start DATA ROWS

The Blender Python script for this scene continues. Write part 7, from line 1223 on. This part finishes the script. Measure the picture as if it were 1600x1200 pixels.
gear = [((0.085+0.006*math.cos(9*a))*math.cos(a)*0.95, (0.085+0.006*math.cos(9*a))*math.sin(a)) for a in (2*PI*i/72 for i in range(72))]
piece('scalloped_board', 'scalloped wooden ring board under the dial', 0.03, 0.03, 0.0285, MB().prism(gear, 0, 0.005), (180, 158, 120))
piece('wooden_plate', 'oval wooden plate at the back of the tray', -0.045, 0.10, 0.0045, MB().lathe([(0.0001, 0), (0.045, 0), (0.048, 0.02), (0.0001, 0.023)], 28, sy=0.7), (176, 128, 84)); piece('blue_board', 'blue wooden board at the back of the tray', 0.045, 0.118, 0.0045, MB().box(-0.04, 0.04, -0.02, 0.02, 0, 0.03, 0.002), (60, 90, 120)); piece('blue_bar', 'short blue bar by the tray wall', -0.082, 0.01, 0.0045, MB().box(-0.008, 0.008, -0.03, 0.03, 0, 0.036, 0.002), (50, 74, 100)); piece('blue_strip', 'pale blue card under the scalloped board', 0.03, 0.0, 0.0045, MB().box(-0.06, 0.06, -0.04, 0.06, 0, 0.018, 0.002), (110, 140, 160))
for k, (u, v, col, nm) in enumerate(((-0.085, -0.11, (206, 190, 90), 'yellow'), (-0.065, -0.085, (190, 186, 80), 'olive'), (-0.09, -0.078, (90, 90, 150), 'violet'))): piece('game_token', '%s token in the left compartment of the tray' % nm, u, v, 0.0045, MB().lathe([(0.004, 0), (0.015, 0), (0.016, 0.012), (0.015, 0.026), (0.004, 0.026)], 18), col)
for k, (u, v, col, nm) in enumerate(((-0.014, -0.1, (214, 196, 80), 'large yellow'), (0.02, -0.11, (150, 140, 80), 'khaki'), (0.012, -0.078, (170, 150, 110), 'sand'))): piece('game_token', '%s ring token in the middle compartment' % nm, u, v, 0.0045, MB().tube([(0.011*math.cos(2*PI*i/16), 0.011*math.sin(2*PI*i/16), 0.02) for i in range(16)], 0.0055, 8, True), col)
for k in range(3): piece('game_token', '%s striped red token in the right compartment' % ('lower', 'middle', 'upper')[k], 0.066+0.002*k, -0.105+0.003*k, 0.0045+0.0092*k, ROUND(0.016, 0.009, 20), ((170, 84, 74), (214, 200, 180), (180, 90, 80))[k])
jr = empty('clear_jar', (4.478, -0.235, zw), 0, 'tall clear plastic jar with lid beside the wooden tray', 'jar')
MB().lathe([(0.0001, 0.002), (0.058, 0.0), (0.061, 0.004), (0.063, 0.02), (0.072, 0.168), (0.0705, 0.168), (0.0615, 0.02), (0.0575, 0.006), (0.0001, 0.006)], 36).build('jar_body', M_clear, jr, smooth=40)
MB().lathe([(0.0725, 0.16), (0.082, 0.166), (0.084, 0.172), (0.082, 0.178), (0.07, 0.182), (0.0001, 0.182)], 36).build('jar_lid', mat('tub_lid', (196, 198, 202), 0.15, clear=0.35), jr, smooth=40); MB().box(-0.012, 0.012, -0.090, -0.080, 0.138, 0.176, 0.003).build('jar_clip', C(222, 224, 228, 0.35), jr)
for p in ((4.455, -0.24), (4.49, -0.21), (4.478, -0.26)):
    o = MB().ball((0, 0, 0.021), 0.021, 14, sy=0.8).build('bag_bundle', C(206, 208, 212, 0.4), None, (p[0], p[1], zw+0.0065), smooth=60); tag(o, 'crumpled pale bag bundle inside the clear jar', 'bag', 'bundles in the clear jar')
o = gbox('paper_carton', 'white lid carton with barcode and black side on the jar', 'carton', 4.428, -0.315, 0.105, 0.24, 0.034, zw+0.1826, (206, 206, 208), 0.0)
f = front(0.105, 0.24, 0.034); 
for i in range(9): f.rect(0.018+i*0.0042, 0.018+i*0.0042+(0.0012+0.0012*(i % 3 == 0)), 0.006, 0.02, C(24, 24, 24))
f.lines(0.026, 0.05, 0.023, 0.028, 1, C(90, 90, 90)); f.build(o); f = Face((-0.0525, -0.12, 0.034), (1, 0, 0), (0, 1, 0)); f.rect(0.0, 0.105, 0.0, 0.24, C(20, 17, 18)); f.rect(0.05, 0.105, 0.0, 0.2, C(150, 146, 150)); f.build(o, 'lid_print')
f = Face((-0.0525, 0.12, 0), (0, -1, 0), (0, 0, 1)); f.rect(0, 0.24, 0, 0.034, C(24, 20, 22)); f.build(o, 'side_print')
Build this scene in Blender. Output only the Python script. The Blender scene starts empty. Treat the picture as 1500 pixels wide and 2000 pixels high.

end DATA ROWS

Extract all of the material exactly as it is written.

The Blender Python script for this scene continues. Write part 7, from line 1223 on. This part finishes the script. Measure the picture as if it were 1600x1200 pixels.
gear = [((0.085+0.006*math.cos(9*a))*math.cos(a)*0.95, (0.085+0.006*math.cos(9*a))*math.sin(a)) for a in (2*PI*i/72 for i in range(72))]
piece('scalloped_board', 'scalloped wooden ring board under the dial', 0.03, 0.03, 0.0285, MB().prism(gear, 0, 0.005), (180, 158, 120))
piece('wooden_plate', 'oval wooden plate at the back of the tray', -0.045, 0.10, 0.0045, MB().lathe([(0.0001, 0), (0.045, 0), (0.048, 0.02), (0.0001, 0.023)], 28, sy=0.7), (176, 128, 84)); piece('blue_board', 'blue wooden board at the back of the tray', 0.045, 0.118, 0.0045, MB().box(-0.04, 0.04, -0.02, 0.02, 0, 0.03, 0.002), (60, 90, 120)); piece('blue_bar', 'short blue bar by the tray wall', -0.082, 0.01, 0.0045, MB().box(-0.008, 0.008, -0.03, 0.03, 0, 0.036, 0.002), (50, 74, 100)); piece('blue_strip', 'pale blue card under the scalloped board', 0.03, 0.0, 0.0045, MB().box(-0.06, 0.06, -0.04, 0.06, 0, 0.018, 0.002), (110, 140, 160))
for k, (u, v, col, nm) in enumerate(((-0.085, -0.11, (206, 190, 90), 'yellow'), (-0.065, -0.085, (190, 186, 80), 'olive'), (-0.09, -0.078, (90, 90, 150), 'violet'))): piece('game_token', '%s token in the left compartment of the tray' % nm, u, v, 0.0045, MB().lathe([(0.004, 0), (0.015, 0), (0.016, 0.012), (0.015, 0.026), (0.004, 0.026)], 18), col)
for k, (u, v, col, nm) in enumerate(((-0.014, -0.1, (214, 196, 80), 'large yellow'), (0.02, -0.11, (150, 140, 80), 'khaki'), (0.012, -0.078, (170, 150, 110), 'sand'))): piece('game_token', '%s ring token in the middle compartment' % nm, u, v, 0.0045, MB().tube([(0.011*math.cos(2*PI*i/16), 0.011*math.sin(2*PI*i/16), 0.02) for i in range(16)], 0.0055, 8, True), col)
for k in range(3): piece('game_token', '%s striped red token in the right compartment' % ('lower', 'middle', 'upper')[k], 0.066+0.002*k, -0.105+0.003*k, 0.0045+0.0092*k, ROUND(0.016, 0.009, 20), ((170, 84, 74), (214, 200, 180), (180, 90, 80))[k])
jr = empty('clear_jar', (4.478, -0.235, zw), 0, 'tall clear plastic jar with lid beside the wooden tray', 'jar')
MB().lathe([(0.0001, 0.002), (0.058, 0.0), (0.061, 0.004), (0.063, 0.02), (0.072, 0.168), (0.0705, 0.168), (0.0615, 0.02), (0.0575, 0.006), (0.0001, 0.006)], 36).build('jar_body', M_clear, jr, smooth=40)
MB().lathe([(0.0725, 0.16), (0.082, 0.166), (0.084, 0.172), (0.082, 0.178), (0.07, 0.182), (0.0001, 0.182)], 36).build('jar_lid', mat('tub_lid', (196, 198, 202), 0.15, clear=0.35), jr, smooth=40); MB().box(-0.012, 0.012, -0.090, -0.080, 0.138, 0.176, 0.003).build('jar_clip', C(222, 224, 228, 0.35), jr)
for p in ((4.455, -0.24), (4.49, -0.21), (4.478, -0.26)):
    o = MB().ball((0, 0, 0.021), 0.021, 14, sy=0.8).build('bag_bundle', C(206, 208, 212, 0.4), None, (p[0], p[1], zw+0.0065), smooth=60); tag(o, 'crumpled pale bag bundle inside the clear jar', 'bag', 'bundles in the clear jar')
o = gbox('paper_carton', 'white lid carton with barcode and black side on the jar', 'carton', 4.428, -0.315, 0.105, 0.24, 0.034, zw+0.1826, (206, 206, 208), 0.0)
f = front(0.105, 0.24, 0.034); 
for i in range(9): f.rect(0.018+i*0.0042, 0.018+i*0.0042+(0.0012+0.0012*(i % 3 == 0)), 0.006, 0.02, C(24, 24, 24))
f.lines(0.026, 0.05, 0.023, 0.028, 1, C(90, 90, 90)); f.build(o); f = Face((-0.0525, -0.12, 0.034), (1, 0, 0), (0, 1, 0)); f.rect(0.0, 0.105, 0.0, 0.24, C(20, 17, 18)); f.rect(0.05, 0.105, 0.0, 0.2, C(150, 146, 150)); f.build(o, 'lid_print')
f = Face((-0.0525, 0.12, 0), (0, -1, 0), (0, 0, 1)); f.rect(0, 0.24, 0, 0.034, C(24, 20, 22)); f.build(o, 'side_print')
Build this scene in Blender. Output only the Python script. The Blender scene starts empty. Treat the picture as 1500 pixels wide and 2000 pixels high.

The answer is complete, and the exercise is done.